Thu, Sep 18, 2003 - Page 10 News List

Cancun failure is a blessing for Taiwan's farmers


The failure of the Fifth WTO Ministerial Conference in Cancun, Mexico, has provided the time that Taiwanese farmers need to transform their business, a top agriculture official said yesterday after returning from the talks.

"The breakdown of the trade talks on agricultural issues is actually not bad news for Taiwan," said Lee Ching-lung (李金龍), chairman of the Council of Agriculture.

"The result has simply given a longer grace period for our farmers to cushion the impact brought by the proposed immediate market opening," Lee said.

Farmers have found it hard to survive in the face of increased tax-free imports following the nation's accession to the WTO in January last year, Lee said.

The council has been promoting "recreational agriculture" through the establishment of bed-and-breakfasts or farming and fishing activities to help the sector branch out into the tourism industry.

During this transformation period, the government has no intention of making further concessions on agricultural issues, except for slight reductions in the subsidies offered to farmers, Lee said.

During the Cancun meeting, Taiwan and nine other like-minded countries formed an alliance called the Group of 10 (G-10), Lee said. The other members include Japan, South Korea, Israel and Switzerland.

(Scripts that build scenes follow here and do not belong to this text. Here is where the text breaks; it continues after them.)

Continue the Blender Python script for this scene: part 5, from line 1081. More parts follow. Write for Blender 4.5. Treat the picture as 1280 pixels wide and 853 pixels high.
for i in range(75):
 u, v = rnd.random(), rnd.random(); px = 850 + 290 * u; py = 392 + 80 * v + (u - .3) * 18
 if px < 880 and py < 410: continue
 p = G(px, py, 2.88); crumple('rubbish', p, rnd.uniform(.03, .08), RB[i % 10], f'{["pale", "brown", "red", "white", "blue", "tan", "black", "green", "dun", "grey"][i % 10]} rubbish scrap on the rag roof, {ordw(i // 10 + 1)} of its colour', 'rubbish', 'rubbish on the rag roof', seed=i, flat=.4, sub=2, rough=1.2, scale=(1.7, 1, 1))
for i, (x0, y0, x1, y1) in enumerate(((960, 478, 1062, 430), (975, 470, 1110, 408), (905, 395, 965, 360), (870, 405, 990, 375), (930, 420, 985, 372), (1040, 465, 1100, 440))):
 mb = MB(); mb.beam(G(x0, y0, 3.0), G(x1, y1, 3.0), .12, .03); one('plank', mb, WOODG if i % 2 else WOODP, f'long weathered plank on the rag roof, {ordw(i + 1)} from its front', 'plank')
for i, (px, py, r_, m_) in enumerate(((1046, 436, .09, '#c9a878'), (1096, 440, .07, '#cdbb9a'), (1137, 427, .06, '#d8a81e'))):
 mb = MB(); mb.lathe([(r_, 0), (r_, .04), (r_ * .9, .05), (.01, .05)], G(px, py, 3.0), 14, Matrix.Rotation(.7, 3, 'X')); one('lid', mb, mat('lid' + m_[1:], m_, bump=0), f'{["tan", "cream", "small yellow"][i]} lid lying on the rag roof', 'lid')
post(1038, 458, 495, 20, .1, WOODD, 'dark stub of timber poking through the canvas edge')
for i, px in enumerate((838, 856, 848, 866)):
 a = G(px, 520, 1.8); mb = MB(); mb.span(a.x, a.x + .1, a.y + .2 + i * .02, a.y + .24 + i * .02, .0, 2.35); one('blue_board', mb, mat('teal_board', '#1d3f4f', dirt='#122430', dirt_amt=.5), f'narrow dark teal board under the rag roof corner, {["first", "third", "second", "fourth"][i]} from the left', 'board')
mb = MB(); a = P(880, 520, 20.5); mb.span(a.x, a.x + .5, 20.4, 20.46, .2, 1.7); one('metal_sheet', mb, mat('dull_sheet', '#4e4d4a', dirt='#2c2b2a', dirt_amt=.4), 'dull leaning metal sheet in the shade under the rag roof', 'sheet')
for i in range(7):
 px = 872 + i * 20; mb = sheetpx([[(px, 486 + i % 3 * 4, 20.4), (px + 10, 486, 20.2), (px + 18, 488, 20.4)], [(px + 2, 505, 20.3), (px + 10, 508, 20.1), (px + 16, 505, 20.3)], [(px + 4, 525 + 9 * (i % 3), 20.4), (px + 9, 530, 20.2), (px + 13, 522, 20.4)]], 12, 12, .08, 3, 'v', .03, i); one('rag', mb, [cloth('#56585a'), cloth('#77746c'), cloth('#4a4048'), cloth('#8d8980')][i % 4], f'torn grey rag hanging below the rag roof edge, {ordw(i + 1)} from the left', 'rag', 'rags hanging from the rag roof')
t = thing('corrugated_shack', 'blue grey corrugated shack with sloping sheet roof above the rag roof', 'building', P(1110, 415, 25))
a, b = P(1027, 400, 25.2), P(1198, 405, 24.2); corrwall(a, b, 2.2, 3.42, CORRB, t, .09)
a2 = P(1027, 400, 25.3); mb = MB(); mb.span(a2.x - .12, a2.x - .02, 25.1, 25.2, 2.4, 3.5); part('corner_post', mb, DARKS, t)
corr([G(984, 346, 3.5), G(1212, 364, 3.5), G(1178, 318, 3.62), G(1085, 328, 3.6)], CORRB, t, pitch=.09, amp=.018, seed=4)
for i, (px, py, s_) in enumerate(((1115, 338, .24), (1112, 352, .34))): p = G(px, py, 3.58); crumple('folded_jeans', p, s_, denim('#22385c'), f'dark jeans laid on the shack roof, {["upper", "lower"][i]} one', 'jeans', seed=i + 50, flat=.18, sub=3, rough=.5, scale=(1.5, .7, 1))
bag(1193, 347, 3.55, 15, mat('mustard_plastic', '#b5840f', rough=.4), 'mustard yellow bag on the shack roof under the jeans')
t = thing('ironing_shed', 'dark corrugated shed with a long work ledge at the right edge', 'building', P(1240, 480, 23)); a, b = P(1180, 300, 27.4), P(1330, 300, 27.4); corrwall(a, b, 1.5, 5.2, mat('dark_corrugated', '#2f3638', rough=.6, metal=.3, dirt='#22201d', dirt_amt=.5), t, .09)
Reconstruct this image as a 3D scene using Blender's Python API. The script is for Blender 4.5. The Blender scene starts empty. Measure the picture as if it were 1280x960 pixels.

The G-10 members agreed to jointly call on their counterparts to apply rules set during the Uruguay Round of trade talks between 1986 and 1993 in future WTO agricultural talks, Lee said.

"We realized that we have to form an alliance with other countries in the WTO, or our voice or interests will be easily ignored," he said.

Aside from the collective appeal of the G-10, Lee said Taiwan, as a new member of the WTO, hopes to strive for a longer grace period for the liberalization of its agricultural market, the longer the better.

According to Lee, during bilateral talks with Japan in Cancun, Japanese lawmaker Shoichi Nakagawa proposed signing a free trade agreement (FTA) with Taiwan.

Lee said such a pact would be welcomed, but there is no timetable yet as the two countries have not scheduled the necessary negotiations.

Lee said FTAs with other countries will become more important if the WTO fails to remain an arena for the international community to solve disagreements.

"We don't want to see that happen, since Taiwan worked hard and long to enter the WTO," Lee said. "But if negotiations in the WTO in the future go nowhere -- the way this conference did -- I believe that many countries will seek FTAs with other countries."